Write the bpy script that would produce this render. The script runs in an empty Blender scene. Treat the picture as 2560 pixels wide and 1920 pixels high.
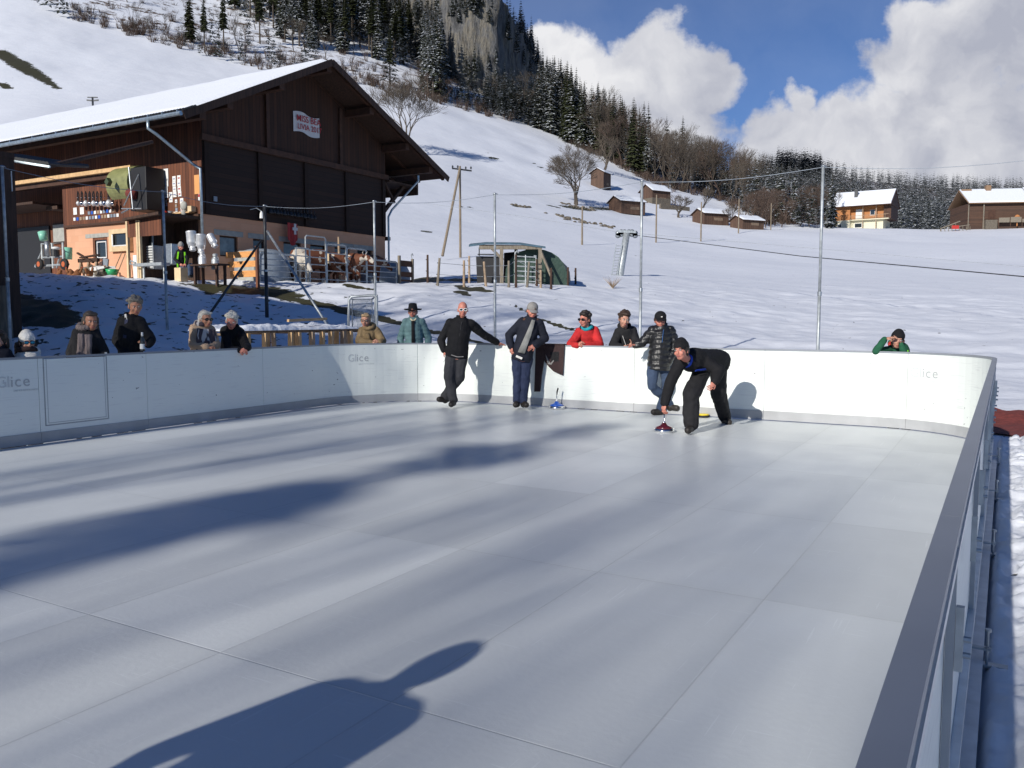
import bpy, bmesh, math, random
import numpy as np
from mathutils import Vector, Matrix, Quaternion
random.seed(7); np.random.seed(7)
S = bpy.context.scene
COL = S.collection
R = math.radians
# ------------------------------------------------------------------ camera
F = 2110.0; PIT = R(4.63); CH = 1.545
cam_d = bpy.data.cameras.new('camera'); cam = bpy.data.objects.new('camera', cam_d); COL.objects.link(cam)
cam.location = (0, 0, CH); cam.rotation_euler = (R(90) - PIT, 0, 0)
cam_d.sensor_width = 36; cam_d.lens = 36 * F / 2560; cam_d.clip_start = .05; cam_d.clip_end = 6000
S.camera = cam
S.render.resolution_x = 1024; S.render.resolution_y = 768
S.view_settings.view_transform = 'Standard'; S.view_settings.look = 'None'
S.view_settings.exposure = 0.08; S.view_settings.gamma = 1.0
# ------------------------------------------------------------------ sun + sky
SAZ = R(34.4); SEL = R(25.0)          # light travels towards (sin SAZ, cos SAZ)
sd = bpy.data.lights.new('sun', 'SUN'); sun = bpy.data.objects.new('sun', sd); COL.objects.link(sun)
sd.energy = 4.4; sd.angle = R(0.53); sd.color = (1.0, .95, .87)
ldir = Vector((math.sin(SAZ) * math.cos(SEL), math.cos(SAZ) * math.cos(SEL), -math.sin(SEL)))
sun.rotation_euler = ldir.to_track_quat('-Z', 'Y').to_euler()
sun.location = (-30, -40, 40)
W = bpy.data.worlds.new('World'); S.world = W; W.use_nodes = True
SKY_STR = 0.076
def ray(x, y):
    u = (x - 1280) / F; v = (y - 960) / F
    return Vector((u, math.cos(PIT) - v * math.sin(PIT), -math.sin(PIT) - v * math.cos(PIT)))
def at(x, y, Y):
    r = ray(x, y); t = Y / r.y
    return Vector((r.x * t, Y, CH + r.z * t))
def onz(x, y, z=0.0):
    r = ray(x, y); t = (z - CH) / r.z
    return Vector((r.x * t, r.y * t, z))
def PZ(y, Y): return at(1280, y, Y).z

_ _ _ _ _

▶ **SHORT TASK**
From start to finish, output the listing exactly, but omit its pictures.

▶ **FULL OUTPUT**
Write the bpy script that would produce this render. The script runs in an empty Blender scene. Treat the picture as 2560 pixels wide and 1920 pixels high.
import bpy, bmesh, math, random
import numpy as np
from mathutils import Vector, Matrix, Quaternion
random.seed(7); np.random.seed(7)
S = bpy.context.scene
COL = S.collection
R = math.radians
# ------------------------------------------------------------------ camera
F = 2110.0; PIT = R(4.63); CH = 1.545
cam_d = bpy.data.cameras.new('camera'); cam = bpy.data.objects.new('camera', cam_d); COL.objects.link(cam)
cam.location = (0, 0, CH); cam.rotation_euler = (R(90) - PIT, 0, 0)
cam_d.sensor_width = 36; cam_d.lens = 36 * F / 2560; cam_d.clip_start = .05; cam_d.clip_end = 6000
S.camera = cam
S.render.resolution_x = 1024; S.render.resolution_y = 768
S.view_settings.view_transform = 'Standard'; S.view_settings.look = 'None'
S.view_settings.exposure = 0.08; S.view_settings.gamma = 1.0
# ------------------------------------------------------------------ sun + sky
SAZ = R(34.4); SEL = R(25.0)          # light travels towards (sin SAZ, cos SAZ)
sd = bpy.data.lights.new('sun', 'SUN'); sun = bpy.data.objects.new('sun', sd); COL.objects.link(sun)
sd.energy = 4.4; sd.angle = R(0.53); sd.color = (1.0, .95, .87)
ldir = Vector((math.sin(SAZ) * math.cos(SEL), math.cos(SAZ) * math.cos(SEL), -math.sin(SEL)))
sun.rotation_euler = ldir.to_track_quat('-Z', 'Y').to_euler()
sun.location = (-30, -40, 40)
W = bpy.data.worlds.new('World'); S.world = W; W.use_nodes = True
SKY_STR = 0.076
def ray(x, y):
    u = (x - 1280) / F; v = (y - 960) / F
    return Vector((u, math.cos(PIT) - v * math.sin(PIT), -math.sin(PIT) - v * math.cos(PIT)))
def at(x, y, Y):
    r = ray(x, y); t = Y / r.y
    return Vector((r.x * t, Y, CH + r.z * t))
def onz(x, y, z=0.0):
    r = ray(x, y); t = (z - CH) / r.z
    return Vector((r.x * t, r.y * t, z))
def PZ(y, Y): return at(1280, y, Y).z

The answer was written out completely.